TASK GOAL >>
Search the material for the string "Blender", then return every line where it is found.

INPUT RECORDS >>
+ + + + +

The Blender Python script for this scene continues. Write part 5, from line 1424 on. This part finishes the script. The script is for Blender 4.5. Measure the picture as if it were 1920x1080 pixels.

+ + + + +

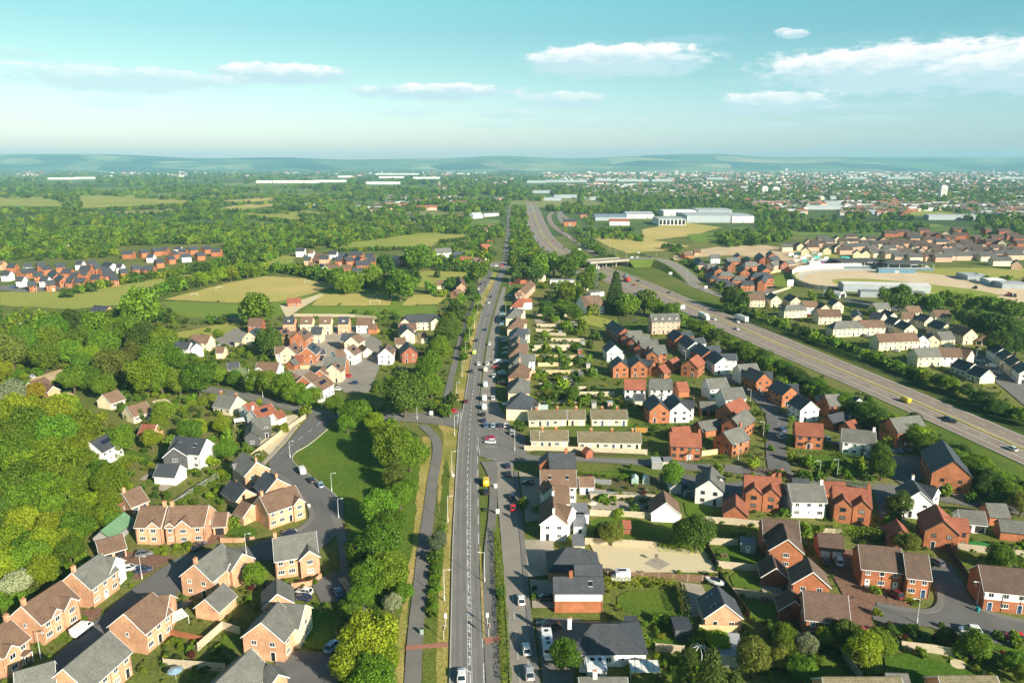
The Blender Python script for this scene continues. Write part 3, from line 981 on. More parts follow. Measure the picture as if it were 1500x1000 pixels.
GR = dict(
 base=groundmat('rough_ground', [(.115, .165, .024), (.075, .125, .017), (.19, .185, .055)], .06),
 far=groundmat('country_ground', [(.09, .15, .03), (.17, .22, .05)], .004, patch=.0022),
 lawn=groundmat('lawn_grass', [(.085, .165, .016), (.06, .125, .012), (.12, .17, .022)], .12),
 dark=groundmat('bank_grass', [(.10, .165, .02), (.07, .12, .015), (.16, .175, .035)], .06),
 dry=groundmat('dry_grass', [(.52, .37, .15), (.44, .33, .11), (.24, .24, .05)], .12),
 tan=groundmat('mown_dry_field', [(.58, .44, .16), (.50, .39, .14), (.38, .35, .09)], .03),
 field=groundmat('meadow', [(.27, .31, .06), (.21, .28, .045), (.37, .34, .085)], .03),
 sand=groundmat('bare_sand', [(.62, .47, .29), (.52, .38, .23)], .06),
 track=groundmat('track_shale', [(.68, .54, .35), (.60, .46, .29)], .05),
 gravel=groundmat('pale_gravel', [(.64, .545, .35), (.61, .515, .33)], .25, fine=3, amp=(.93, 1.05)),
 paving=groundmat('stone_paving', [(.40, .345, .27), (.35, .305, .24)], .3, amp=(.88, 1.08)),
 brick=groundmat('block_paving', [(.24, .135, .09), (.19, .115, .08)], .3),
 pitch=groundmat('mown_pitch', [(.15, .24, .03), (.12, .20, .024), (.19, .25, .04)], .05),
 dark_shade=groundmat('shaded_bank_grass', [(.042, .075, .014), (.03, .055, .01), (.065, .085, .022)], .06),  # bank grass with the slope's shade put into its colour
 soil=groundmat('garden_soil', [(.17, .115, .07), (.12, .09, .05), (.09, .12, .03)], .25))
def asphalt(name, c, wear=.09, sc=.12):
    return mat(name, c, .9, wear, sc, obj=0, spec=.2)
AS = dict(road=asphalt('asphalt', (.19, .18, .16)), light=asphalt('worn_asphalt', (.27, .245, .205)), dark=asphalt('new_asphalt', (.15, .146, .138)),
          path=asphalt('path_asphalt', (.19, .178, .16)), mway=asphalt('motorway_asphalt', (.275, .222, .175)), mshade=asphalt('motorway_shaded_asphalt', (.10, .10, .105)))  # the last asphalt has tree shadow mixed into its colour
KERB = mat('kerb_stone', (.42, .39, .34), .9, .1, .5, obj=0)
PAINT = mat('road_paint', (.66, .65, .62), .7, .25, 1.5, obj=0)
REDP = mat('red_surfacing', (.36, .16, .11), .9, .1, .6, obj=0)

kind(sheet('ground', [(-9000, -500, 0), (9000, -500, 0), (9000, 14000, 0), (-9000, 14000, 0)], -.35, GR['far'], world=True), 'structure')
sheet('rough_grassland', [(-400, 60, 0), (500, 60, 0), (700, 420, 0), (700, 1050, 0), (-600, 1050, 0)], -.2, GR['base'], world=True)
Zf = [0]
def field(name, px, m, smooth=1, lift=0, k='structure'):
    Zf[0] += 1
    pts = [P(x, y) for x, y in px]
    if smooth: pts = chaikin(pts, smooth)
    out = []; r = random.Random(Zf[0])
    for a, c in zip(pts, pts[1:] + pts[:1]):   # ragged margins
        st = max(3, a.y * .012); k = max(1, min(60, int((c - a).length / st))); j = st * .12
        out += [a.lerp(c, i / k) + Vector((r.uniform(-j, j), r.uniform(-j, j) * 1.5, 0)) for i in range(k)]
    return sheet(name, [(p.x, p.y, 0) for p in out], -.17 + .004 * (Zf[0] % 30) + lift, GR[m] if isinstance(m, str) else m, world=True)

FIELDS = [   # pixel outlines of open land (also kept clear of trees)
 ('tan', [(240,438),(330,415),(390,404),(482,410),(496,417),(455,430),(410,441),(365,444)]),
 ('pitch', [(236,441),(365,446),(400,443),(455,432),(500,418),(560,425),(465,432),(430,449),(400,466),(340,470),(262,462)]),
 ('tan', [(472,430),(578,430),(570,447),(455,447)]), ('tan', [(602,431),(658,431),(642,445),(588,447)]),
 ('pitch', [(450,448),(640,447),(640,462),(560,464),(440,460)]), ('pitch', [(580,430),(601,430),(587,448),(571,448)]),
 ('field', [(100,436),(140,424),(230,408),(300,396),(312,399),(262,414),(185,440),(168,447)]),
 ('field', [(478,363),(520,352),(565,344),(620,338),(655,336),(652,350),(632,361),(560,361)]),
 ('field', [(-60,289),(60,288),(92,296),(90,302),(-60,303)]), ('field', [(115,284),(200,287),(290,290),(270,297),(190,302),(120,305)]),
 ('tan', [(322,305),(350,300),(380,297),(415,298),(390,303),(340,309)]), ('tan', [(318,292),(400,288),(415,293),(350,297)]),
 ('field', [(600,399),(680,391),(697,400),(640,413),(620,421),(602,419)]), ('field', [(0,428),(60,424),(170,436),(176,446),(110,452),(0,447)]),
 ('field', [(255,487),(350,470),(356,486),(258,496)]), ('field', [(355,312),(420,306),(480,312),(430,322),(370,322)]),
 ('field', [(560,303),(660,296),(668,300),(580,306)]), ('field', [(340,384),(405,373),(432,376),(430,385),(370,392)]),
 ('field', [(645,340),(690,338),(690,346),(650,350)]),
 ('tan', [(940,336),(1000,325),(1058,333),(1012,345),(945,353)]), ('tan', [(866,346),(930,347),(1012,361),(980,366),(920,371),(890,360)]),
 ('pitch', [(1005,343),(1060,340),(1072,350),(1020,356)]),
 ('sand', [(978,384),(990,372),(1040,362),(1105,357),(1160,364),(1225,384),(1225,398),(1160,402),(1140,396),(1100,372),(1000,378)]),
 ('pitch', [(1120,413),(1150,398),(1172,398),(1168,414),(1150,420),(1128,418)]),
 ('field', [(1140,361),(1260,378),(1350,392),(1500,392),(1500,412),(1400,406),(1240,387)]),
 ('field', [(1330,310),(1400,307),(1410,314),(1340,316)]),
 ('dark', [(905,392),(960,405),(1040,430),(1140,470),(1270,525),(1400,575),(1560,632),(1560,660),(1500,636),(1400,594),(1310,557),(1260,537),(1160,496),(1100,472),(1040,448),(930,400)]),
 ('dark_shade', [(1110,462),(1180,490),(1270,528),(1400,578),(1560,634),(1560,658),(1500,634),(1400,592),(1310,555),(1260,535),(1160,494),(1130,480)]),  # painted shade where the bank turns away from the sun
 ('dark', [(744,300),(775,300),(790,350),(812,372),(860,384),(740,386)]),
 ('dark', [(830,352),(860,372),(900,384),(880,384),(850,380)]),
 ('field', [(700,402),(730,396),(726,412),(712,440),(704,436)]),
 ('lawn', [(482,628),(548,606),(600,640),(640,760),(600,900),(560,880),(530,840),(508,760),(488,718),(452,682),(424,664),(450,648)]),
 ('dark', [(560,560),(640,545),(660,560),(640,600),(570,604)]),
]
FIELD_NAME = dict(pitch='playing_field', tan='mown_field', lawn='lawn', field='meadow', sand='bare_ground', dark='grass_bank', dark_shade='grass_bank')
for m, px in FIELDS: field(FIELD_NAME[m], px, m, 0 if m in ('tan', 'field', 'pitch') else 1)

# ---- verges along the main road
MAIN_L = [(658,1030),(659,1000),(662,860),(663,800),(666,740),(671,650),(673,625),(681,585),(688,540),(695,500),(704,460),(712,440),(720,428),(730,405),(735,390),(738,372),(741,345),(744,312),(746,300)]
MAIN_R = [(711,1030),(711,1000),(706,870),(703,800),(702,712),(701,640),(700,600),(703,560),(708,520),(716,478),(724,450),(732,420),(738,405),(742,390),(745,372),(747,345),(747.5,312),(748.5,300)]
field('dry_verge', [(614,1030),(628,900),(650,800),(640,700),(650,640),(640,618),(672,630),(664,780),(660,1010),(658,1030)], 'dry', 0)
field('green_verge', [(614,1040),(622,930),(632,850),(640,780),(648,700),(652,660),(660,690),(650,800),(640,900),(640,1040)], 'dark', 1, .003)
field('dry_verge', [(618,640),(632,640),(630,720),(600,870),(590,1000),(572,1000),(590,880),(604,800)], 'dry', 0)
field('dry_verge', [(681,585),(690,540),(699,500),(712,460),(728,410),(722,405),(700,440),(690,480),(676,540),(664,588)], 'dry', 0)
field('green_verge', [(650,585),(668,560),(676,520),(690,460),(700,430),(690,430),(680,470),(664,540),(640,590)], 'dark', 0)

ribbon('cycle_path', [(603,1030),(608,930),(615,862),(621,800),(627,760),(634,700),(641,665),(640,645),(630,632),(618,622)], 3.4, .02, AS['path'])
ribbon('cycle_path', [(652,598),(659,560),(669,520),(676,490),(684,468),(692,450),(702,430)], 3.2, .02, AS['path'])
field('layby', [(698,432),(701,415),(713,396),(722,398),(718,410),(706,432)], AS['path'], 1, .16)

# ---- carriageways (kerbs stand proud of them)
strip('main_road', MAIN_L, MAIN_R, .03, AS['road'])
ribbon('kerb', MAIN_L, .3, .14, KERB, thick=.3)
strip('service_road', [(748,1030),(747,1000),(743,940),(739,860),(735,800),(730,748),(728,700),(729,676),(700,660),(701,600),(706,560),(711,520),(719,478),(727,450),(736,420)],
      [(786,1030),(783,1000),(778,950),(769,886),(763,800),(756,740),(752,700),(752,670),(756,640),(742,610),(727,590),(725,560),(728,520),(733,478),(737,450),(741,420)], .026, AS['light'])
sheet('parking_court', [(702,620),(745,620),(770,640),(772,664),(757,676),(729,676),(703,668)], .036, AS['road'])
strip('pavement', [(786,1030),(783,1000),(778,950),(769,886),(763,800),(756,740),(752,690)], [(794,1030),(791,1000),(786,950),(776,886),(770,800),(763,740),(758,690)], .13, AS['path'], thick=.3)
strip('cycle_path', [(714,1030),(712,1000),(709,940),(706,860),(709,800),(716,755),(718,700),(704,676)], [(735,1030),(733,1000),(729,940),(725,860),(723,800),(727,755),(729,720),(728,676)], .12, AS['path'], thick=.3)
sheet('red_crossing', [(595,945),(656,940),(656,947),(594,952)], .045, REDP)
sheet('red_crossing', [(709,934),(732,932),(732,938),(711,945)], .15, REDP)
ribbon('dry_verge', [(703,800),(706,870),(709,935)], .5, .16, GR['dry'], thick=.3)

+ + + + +

ANSWER BELOW >>
The Blender Python script for this scene continues. Write part 5, from line 1424 on. This part finishes the script. The script is for Blender 4.5. Measure the picture as if it were 1920x1080 pixels.
The Blender Python script for this scene continues. Write part 3, from line 981 on. More parts follow. Measure the picture as if it were 1500x1000 pixels.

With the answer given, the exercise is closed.